Er stellt die Leitfrage, ob man Tanz überhaupt archivieren könne und wirft einen Blick zurück in die Geschichte der Tanzarchive.
Es habe ein williges Zusammenspiel der Mehrzahl der Tanz-Schaffenden mit dem NS gegeben und dies sei lange verschwiegen worden. Die Schaffung des Tanzarchivs durch Kurt Peters sei nach dem Zweiten Weltkrieg ein visionärer und richtiger Akt gewesen. Sehr stark habe es eine Konzentration auf „objektive“ Quellen wie Spielpläne, Besetzungslisten, Beleuchtungspläne gegeben. Dann aber auch persönlichere, emotionalere Quellen wie Tagebücher von Beteiligten. Auch die fremde Perspektive dürfe aber in den Beständen von Tanzarchiven nicht fehlen. Die Lust am Sammeln, aber auch der Wunsch, dem Tanz eine, anderen Kulturformen vergleichbare Überlieferungsmöglichkeit zu geben, stünden am Anfang der Tanzarchive.
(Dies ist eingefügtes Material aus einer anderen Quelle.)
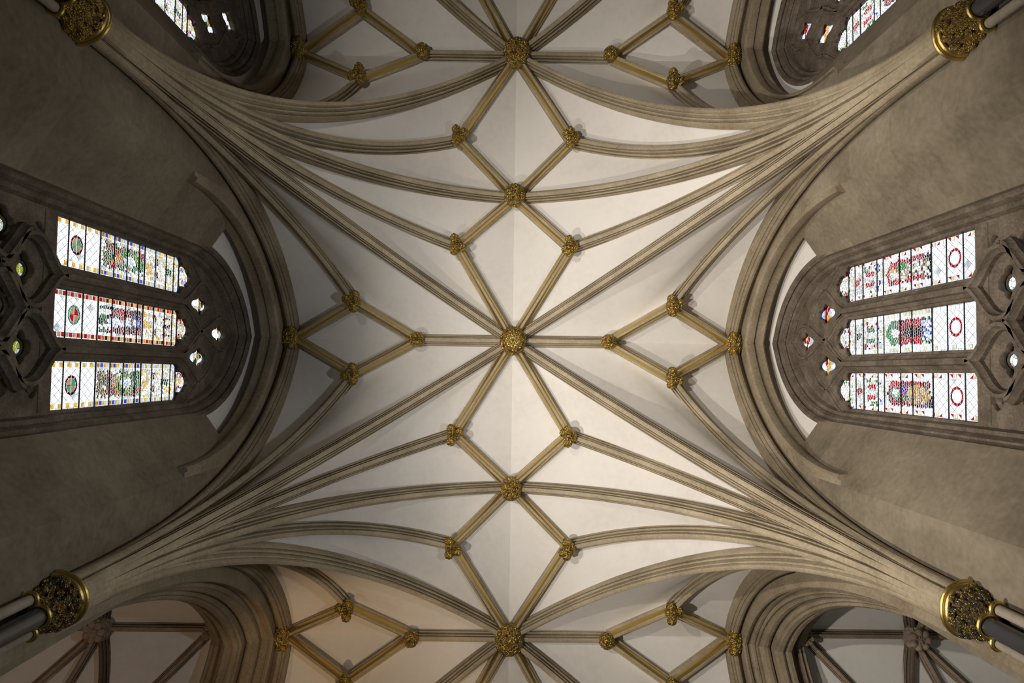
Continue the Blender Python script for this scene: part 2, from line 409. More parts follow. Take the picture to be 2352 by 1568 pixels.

Eine erste Theorie des Sammelns habe Johann Wolfgang Goethe formuliert. Die frühen Tanzsammlungen hätten auf dieser Grundlage die pädagogische Vermittlung von Tanzkunst zum Ziel gehabt. Dies habe sich aber zu einer Aufbewahrung von Werken bewunderter Tänzerinnen und Tänzer entwickelt. Bilder und Autographen von diesen Künstlern seien zunehmend der Sammlungsgegenstand der Tanzarchive gewesen. Dagegen habe sich die Verankerung und Nutzung der Bestände der Tanzarchive in der Ausbildung von Tänzerinnen und Tänzern verloren. Zunehmend sei in den 1980er Jahren die Forschung nach Motiven künstlerischen Handelns in den Blick gerückt.
Im Internet seien zahlreiche Initiativen zur Sammlung von Stücken zur Tanzkunst neben den etablierten Tanzarchiven entstanden und zum Teil ebenso schnell wieder verschwunden. William Forsythe habe eine Computeranwendung kreiert, um neuen Mitgliedern seiner Company eine Auseinandersetzung mit seiner Choreographie zu ermöglichen, die bis heute verfügbar sei.
Aktuell sei man mit dem Versuch, Tanz zu archivieren, an einem Scheidepunkt angekommen. Es gebe konkurrierende Eigeninitiativen unter Aufbietung aller technischen und kreativen Mittel. Das Multiple bestimme unsere Gegenwart. Die ewig gültig geglaubte Verbindlichkeit der Bestände der etablierten Tanzarchive sei damit in Frage gestellt. Es stelle sich die Frage, ob man das Konzept des Speichergedächtnisses oder des Funktionsgedächtnisses verfolgen wolle.